Boèce (480-526) reprend des thèmes augustiniens en leur donnant un tour plus technique,  plus fondé sur la logique aristotélicienne qui sous-tend la tradition platonique  de Proclus (410-485) et d’Ammonios (fils d’Hermias). Plus tard, les  œuvres Periphyseon appelé aussi De divisione nature, et le De prædestione de Jean Scot  Érigène (810-870), sont également marquées par la pensée d’AugustinStone 2001, p. 254. 

Augustin d’Hippone inspire au milieu du XIesiècle non seulement Anselme de Canterbury et Abélard mais aussi leurs adversaires : Pierre Damien et Bernard de Clairvaux.  Toutefois si l’on en croit Henri-Irénée Marrou, c’est l’école de l’abbaye de Saint-Victor autour de Guillaume de Champeaux qui au XIIesiècle est la plus « intimement inspirée de  l’augustinisme ». Si des communautés de chanoines réguliers continuent de suivre la règle  d’Augustin — qui inspire au XIIIesiècle la règle des dominicains —, la règle bénédictine  de Benoît d’Aniane et de Bernard de Clairvaux s’impose dans les monastères. 

Durant la période suivante, la pensée d’Augustin demeurera très présente grâce au Livre des  sentences de Pierre Lombard (1095-1160) qui sert de base à l’apprentissage de la théologie  jusqu’à la fin du XIIIesiècle.

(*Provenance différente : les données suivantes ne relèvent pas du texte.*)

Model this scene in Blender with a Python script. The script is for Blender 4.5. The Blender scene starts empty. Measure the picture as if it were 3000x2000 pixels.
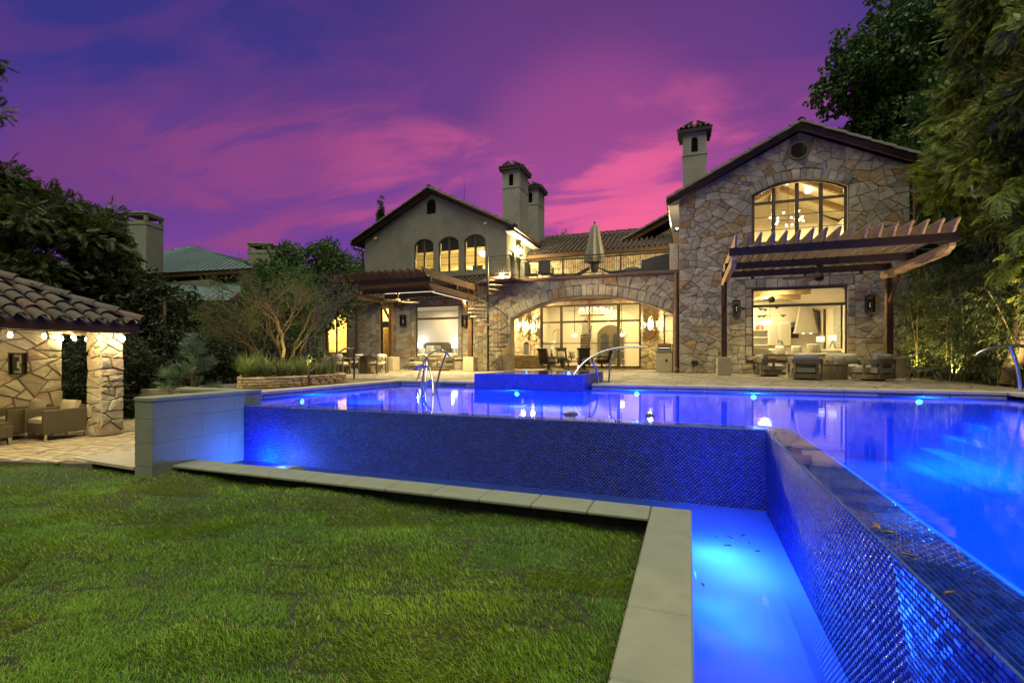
import bpy, math, random
import numpy as np
from mathutils import Vector, Matrix
from mathutils.geometry import tessellate_polygon
random.seed(7)
R = math.radians
scene = bpy.context.scene
COL = scene.collection
# ------------------------------------------------------------------ camera, sky, sun, exposure
cam_data = bpy.data.cameras.new('camera')
cam = bpy.data.objects.new('camera', cam_data); COL.objects.link(cam)
cam.location = (0, 0, .74); cam.rotation_euler = (R(90), 0, R(20.06))
cam_data.sensor_width = 36; cam_data.lens = 36*1424/3000
cam_data.shift_y = .014; cam_data.clip_start = .05; cam_data.clip_end = 2000
scene.camera = cam
CAM = Vector((0, 0, .74))
SUN_E = 3.9
SKY = 1.0
CL_OFF1, CL_OFF2 = (27.7, 12.2), (14.2, 9.1)
world = bpy.data.worlds.new('World'); scene.world = world; world.use_nodes = True
def make_sky(nt):
    nt.nodes.clear()
    N = lambda t, **k: _node(nt, t, **k)
    L = nt.links.new
    def _node(nt, t, **k):
        n = nt.nodes.new(t)
        for a, b in k.items(): setattr(n, a, b)
        return n
    def math_(op, a, b=None, c=None, clamp=False):
        n = N('ShaderNodeMath', operation=op, use_clamp=clamp)
        for i, x in enumerate((a, b, c)):
            if x is None: continue
            if isinstance(x, (int, float)): n.inputs[i].default_value = x
            else: L(x, n.inputs[i])
        return n.outputs[0]
    def ramp(fac, stops, interp='EASE'):
        n = N('ShaderNodeValToRGB'); r = n.color_ramp; r.interpolation = interp
        while len(r.elements) < len(stops): r.elements.new(.5)
        for e, (p, c) in zip(r.elements, stops):
            e.position = p; e.color = (*c, 1) if len(c) == 3 else c
        L(fac, n.inputs[0]); return n.outputs[0]
    def mix(f, a, b):
        n = N('ShaderNodeMix', data_type='RGBA')
        if isinstance(f, (int, float)): n.inputs[0].default_value = f
        else: L(f, n.inputs[0])
        for s, x in ((6, a), (7, b)):
            if isinstance(x, tuple): n.inputs[s].default_value = (*x, 1)
            else: L(x, n.inputs[s])
        return n.outputs[2]
    tc = N('ShaderNodeTexCoord')
    sep = N('ShaderNodeSeparateXYZ'); L(tc.outputs['Generated'], sep.inputs[0])
    z = math_('MAXIMUM', sep.outputs[2], 0.0)
    base = ramp(z, [(0, (.24, .070, .36)), (.13, (.165, .052, .33)), (.27, (.072, .038, .265)), (.45, (.034, .031, .205)), (.62, (.024, .028, .17)), (1, (.035, .035, .12))])
    # cloud layer: direction projected on a flat deck, so streaks converge to the horizon
    zz = math_('ADD', z, .20)
    px = math_('DIVIDE', sep.outputs[0], zz); py = math_('DIVIDE', sep.outputs[1], zz)
    cb = N('ShaderNodeCombineXYZ'); L(px, cb.inputs[0]); L(py, cb.inputs[1])
    def cloud(rot, sc, off, scale, detail, rough, dist):
        mp = N('ShaderNodeMapping'); mp.inputs['Rotation'].default_value = (0, 0, R(rot))
        mp.inputs['Scale'].default_value = (*sc, 1); mp.inputs['Location'].default_value = (*off, 0)
        L(cb.outputs[0], mp.inputs[0])
        no = N('ShaderNodeTexNoise'); no.inputs['Scale'].default_value = scale
        no.inputs['Detail'].default_value = detail; no.inputs['Roughness'].default_value = rough
        no.inputs['Distortion'].default_value = dist
        L(mp.outputs[0], no.inputs['Vector']); return no.outputs[0]
    big = cloud(-112, (.62, 1.15), CL_OFF1, .85, 4, .5, .5)
    fine = cloud(-104, (.7, 1.9), CL_OFF2, 1.9, 8, .6, .9)
    c = math_('MULTIPLY_ADD', fine, .36, math_('MULTIPLY', big, .78))
    lum = ramp(c, [(.485, (0, 0, 0)), (.58, (.36, .36, .36)), (.66, (.85, .85, .85)), (.74, (1, 1, 1))])
    # the afterglow sits low beyond the house
    dp = N('ShaderNodeVectorMath', operation='DOT_PRODUCT'); L(tc.outputs['Generated'], dp.inputs[0])
    g = Vector((-.17, .93, .29)).normalized(); dp.inputs[1].default_value = g
    glow = ramp(dp.outputs['Value'], [(.6, (0, 0, 0)), (.84, (.18, .18, .18)), (.95, (.55, .55, .55)), (.985, (.95, .95, .95)), (1, (1, 1, 1))])
    pink = mix(glow, (.165, .043, .172), (.86, .125, .28))
    low = ramp(z, [(0, (.75, .75, .75)), (.10, (1, 1, 1)), (.36, (.85, .85, .85)), (.52, (.5, .5, .5)), (.75, (.3, .3, .3)), (.9, (.2, .2, .2))])
    rr = N('ShaderNodeSeparateColor'); L(lum, rr.inputs[0])
    rl = N('ShaderNodeSeparateColor'); L(low, rl.inputs[0])
    f = math_('MULTIPLY', rr.outputs[0], rl.outputs[0])
    gr = N('ShaderNodeSeparateColor'); L(glow, gr.inputs[0]); f = math_('MAXIMUM', f, math_('MULTIPLY', gr.outputs[0], .30))
    col = mix(f, base, pink)
    # the eastern half of the dusk sky, behind the camera, is plain grey
    dv = N('ShaderNodeVectorMath', operation='DOT_PRODUCT'); L(tc.outputs['Generated'], dv.inputs[0]); dv.inputs[1].default_value = (-.343, .939, 0)
    side = ramp(dv.outputs['Value'], [(.0, (0, 0, 0)), (.5, (1, 1, 1))])
    rs = N('ShaderNodeSeparateColor'); L(side, rs.inputs[0])
    col = mix(rs.outputs[0], (.085, .085, .080), col)
    bg = N('ShaderNodeBackground'); L(col, bg.inputs[0]); bg.inputs[1].default_value = SKY
    out = N('ShaderNodeOutputWorld'); L(bg.outputs[0], out.inputs[0])
make_sky(world.node_tree)
sun_data = bpy.data.lights.new('sun', 'SUN'); sun_data.energy = SUN_E; sun_data.angle = R(70); sun_data.color = (1, .95, .72)
sun = bpy.data.objects.new('sun', sun_data); COL.objects.link(sun)
sun.rotation_euler = (R(16), 0, R(15))      # last light of the sky behind the camera
scene.view_settings.view_transform = 'Standard'; scene.view_settings.look = 'None'
scene.view_settings.exposure = .22; scene.view_settings.gamma = 1; scene.view_settings.use_curve_mapping = False
scene.render.engine = 'CYCLES'
cy = scene.cycles
cy.use_denoising = True; cy.use_adaptive_sampling = True; cy.adaptive_threshold = .015
cy.max_bounces = 7; cy.diffuse_bounces = 3; cy.glossy_bounces = 4; cy.transmission_bounces = 6; cy.transparent_max_bounces = 14
cy.sample_clamp_indirect = 3; cy.sample_clamp_direct = 0; cy.caustics_reflective = False; cy.caustics_refractive = False; cy.blur_glossy = .8
# ------------------------------------------------------------------ helpers
def tag(o, label=None, cat=None, group=None, kind=None):
    if label: o['label'] = label
    if cat: o['category'] = cat
    if group: o['group'] = group
    if kind: o['kind'] = kind
    return o
def thing(name, label, cat, loc=(0, 0, 0), rz=0, group=None):
    o = bpy.data.objects.new(name, None); COL.objects.link(o)
    o.location = loc; o.rotation_euler = (0, 0, rz); o.empty_display_size = .1
    return tag(o, label, cat, group)
def kids(o): return KIDS.get(o.name, [])
KIDS = {}
def link(o, parent=None, world=False):
    COL.objects.link(o)
    if parent is not None:
        o.parent = parent; KIDS.setdefault(parent.name, []).append(o)
        if world:
            p = parent; off = Vector((0, 0, 0))
            while p is not None: off += p.location; p = p.parent
            o.location = -off
    return o
def copy_tree(o, parent=None):
    c = o.copy(); COL.objects.link(c)
    if parent is not None:
        c.parent = parent; KIDS.setdefault(parent.name, []).append(c)
    for ch in list(kids(o)): copy_tree(ch, c)
    return c
def dup(o, loc, rz, label):
    c = copy_tree(o); c.location = loc; c.rotation_euler = (0, 0, rz); c['label'] = label
    return c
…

Ses principales œuvres sont : 

  • Les confessions. 
  • La cité de Dieu. 
  • De la trinité.  
  • La doctrine chrétienne.  
  • La vision de Dieu. 
  • Les aveux…… 

Avec Ambroise de Milan, Jérôme de Stridon et Grégoire le Grand, Saint-Augustin est l’un  des quatre Pères de l’Eglise. La fin de sa vie coïncide avec les derniers jours de l’Empire  romain. Il meurt lors du siège de la ville par un chef barbare, Genséric, en 430. Près de 900  ans plus tard, il est canonisé par l’Eglise catholique, et considéré comme l’un des docteurs  de l’Eglise.